Last month’s devaluation of the yuan by the People’s Bank of China has left a ripple effect across the globe, with markets convulsing in reaction to the currency’s weakening.

Against the US dollar, the yuan lost more than three percent in August, marking its sharpest decline in two decades. Pundits have vastly differing opinions on the long-term effects of the PBOC’s decision, but what does it mean for Hong Kong?

For now, the bumpy stock market in the Mainland was the most visible result, with lingering fears from investors. The volatility of the Chinese market as well as the devaluation present business opportunities for Hong Kong, though, as the financial services industry stands to benefit from mainland Chinese looking to move their cash. A maximum of US$50,000 is the annual limit for transferring foreign currency.

One of the cited factors in the yuan’s devaluation is the question of exports, with a view that China is looking to boost sagging exports with a devaluation that will prompt export growth. With this in mind, this would benefit Hong Kong because of the exports coming through the city.

Another ponderance is whether the Hong Kong dollar will depeg from the US dollar, an ongoing conversation since its setup in 1983, but that seems highly unlikely in the near term. It is yet far too early for the Hong Kong dollar to peg itself to the yuan, which has generally been reiterated by bankers, analysts and experts in the region, as the yuan is not yet freely convertible.

As the yuan is not yet included in the International Monetary Fund’s Special Drawing Rights basket, and the devaluation does not necessarily impact China’s push to secure its status as a reserve currency, it has yet to have a direct implication upon the HKD.

To keep the money market stable, the Hong Kong Monetary Authority (HKMA) have spent trillions from the Exchange Fund to defend the peg. They have also bought US$1.2 billion, to maintain the stability of the HKD.

Hong Kong is now caught in the tide of dual currency changes, with US monetary policy potentially tightening and the Chinese economy’s slowdown and regulatory moves.

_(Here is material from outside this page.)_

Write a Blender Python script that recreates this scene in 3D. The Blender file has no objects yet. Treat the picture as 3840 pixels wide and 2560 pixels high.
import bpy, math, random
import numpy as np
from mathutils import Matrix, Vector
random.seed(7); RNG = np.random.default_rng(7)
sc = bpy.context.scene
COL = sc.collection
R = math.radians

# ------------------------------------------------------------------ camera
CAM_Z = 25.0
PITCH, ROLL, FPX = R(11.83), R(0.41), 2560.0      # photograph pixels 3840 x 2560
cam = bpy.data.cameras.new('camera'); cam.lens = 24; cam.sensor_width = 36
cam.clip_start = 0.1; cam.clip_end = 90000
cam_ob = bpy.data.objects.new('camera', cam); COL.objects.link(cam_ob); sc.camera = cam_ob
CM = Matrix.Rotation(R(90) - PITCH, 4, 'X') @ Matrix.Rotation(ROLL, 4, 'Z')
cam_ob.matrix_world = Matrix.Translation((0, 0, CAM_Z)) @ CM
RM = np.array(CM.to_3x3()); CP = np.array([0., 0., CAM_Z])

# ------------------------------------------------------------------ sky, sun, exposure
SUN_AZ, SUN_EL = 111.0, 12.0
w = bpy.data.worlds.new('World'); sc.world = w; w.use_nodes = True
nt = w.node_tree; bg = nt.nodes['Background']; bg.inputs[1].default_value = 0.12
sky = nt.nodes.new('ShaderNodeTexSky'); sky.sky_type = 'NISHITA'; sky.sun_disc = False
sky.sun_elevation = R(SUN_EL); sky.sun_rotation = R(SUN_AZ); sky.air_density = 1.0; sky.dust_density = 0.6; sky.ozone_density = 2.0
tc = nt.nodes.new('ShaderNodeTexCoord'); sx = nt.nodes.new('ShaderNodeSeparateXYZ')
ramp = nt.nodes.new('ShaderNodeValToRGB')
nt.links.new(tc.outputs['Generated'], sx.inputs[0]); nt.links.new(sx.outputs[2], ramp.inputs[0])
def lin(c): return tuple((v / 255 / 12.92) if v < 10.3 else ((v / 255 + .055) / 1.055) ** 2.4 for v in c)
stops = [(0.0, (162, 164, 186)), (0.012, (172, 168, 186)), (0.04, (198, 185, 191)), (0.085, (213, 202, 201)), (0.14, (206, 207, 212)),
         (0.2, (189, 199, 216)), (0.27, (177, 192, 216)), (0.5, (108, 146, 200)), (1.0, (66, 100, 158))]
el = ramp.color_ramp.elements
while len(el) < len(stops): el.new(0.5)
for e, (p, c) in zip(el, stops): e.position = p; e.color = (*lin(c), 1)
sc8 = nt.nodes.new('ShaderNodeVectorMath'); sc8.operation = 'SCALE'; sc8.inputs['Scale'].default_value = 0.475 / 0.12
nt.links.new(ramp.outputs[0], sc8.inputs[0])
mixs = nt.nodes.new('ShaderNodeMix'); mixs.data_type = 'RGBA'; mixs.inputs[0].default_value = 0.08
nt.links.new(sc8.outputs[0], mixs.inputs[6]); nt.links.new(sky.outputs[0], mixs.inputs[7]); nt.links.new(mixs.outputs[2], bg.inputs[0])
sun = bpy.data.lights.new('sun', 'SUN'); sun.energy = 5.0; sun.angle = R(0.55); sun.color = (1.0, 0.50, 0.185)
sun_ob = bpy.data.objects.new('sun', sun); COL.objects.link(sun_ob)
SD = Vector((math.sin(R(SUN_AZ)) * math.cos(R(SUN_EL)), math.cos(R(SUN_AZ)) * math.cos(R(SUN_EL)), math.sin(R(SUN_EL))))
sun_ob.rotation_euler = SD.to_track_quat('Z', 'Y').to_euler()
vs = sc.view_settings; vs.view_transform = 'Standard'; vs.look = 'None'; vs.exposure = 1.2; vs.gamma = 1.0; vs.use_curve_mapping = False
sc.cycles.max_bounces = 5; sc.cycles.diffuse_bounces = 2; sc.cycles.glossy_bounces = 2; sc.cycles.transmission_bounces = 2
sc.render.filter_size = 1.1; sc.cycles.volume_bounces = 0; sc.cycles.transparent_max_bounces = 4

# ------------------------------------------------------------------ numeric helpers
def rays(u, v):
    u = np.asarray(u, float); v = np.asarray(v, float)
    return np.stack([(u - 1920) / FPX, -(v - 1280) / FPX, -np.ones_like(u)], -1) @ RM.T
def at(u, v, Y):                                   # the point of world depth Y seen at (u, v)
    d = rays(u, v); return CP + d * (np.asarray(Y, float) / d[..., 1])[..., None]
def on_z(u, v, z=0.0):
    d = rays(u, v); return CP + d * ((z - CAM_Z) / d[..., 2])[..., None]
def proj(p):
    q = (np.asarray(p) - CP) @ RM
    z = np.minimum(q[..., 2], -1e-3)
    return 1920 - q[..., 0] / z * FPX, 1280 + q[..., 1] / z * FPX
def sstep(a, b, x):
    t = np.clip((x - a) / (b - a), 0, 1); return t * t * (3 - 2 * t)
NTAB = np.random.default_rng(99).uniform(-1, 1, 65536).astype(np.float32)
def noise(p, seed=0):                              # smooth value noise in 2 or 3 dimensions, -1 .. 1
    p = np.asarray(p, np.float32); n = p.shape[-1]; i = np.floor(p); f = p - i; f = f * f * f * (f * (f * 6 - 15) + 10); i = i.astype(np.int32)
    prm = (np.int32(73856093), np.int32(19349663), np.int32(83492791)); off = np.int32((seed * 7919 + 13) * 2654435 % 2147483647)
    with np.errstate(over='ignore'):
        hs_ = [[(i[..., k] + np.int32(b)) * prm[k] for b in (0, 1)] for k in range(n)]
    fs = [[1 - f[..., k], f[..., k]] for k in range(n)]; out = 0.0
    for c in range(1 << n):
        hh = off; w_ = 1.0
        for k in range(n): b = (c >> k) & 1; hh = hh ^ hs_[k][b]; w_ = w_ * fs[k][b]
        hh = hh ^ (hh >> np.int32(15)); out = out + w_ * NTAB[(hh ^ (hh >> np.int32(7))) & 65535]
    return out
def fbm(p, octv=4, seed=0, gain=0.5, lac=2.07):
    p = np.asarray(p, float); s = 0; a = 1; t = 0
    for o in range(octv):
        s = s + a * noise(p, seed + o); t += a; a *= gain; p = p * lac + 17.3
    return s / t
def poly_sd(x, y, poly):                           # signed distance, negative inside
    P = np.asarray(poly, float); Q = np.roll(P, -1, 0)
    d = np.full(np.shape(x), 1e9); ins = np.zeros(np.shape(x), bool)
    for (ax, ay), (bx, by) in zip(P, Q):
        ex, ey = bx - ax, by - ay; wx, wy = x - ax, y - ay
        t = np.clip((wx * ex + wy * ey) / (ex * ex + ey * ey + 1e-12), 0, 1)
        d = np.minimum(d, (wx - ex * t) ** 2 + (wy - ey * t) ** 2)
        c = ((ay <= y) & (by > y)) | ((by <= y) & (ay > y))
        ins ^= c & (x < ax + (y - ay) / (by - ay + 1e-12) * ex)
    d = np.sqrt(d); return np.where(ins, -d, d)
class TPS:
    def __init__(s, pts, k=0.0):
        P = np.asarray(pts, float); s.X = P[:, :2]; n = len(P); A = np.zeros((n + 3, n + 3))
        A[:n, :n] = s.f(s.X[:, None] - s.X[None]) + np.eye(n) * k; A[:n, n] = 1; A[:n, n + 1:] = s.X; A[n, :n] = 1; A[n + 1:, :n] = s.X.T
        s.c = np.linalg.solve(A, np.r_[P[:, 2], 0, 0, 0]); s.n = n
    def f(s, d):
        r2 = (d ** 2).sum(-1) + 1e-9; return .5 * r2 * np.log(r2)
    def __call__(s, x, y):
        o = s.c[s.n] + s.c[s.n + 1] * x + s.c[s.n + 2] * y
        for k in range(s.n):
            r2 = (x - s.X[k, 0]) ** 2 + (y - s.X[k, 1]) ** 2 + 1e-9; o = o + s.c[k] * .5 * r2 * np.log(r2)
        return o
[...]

The real estate sector in Hong Kong will likely be the one to feel the depreciation most keenly, as the foreign exchange debt is high. Another trend to watch is the impact the devalued currency has on retail rents in Hong Kong, with constant pressure from global brands to reduce rent as a more accurate reflection of mainland spending patterns. Mainland visitors spending in the retail sector accounted for 38 percent of last year’s total sales, but sales figures this year may decline, with weaker currencies in other tourist desti-nations such as Europe and Japan. The long-term implications of the past month’s movements remain to be seen, but for now, as the mainland’s top cross-border credi-tor, the HKMA will have to continue to defend the peg by selling and buying currency to keep it within its upper limit. More interventions are likely to come, but it remains to be seen whether the US Federal Reserve will raise interest rates this month. For now, it is merely a “wait and see” game.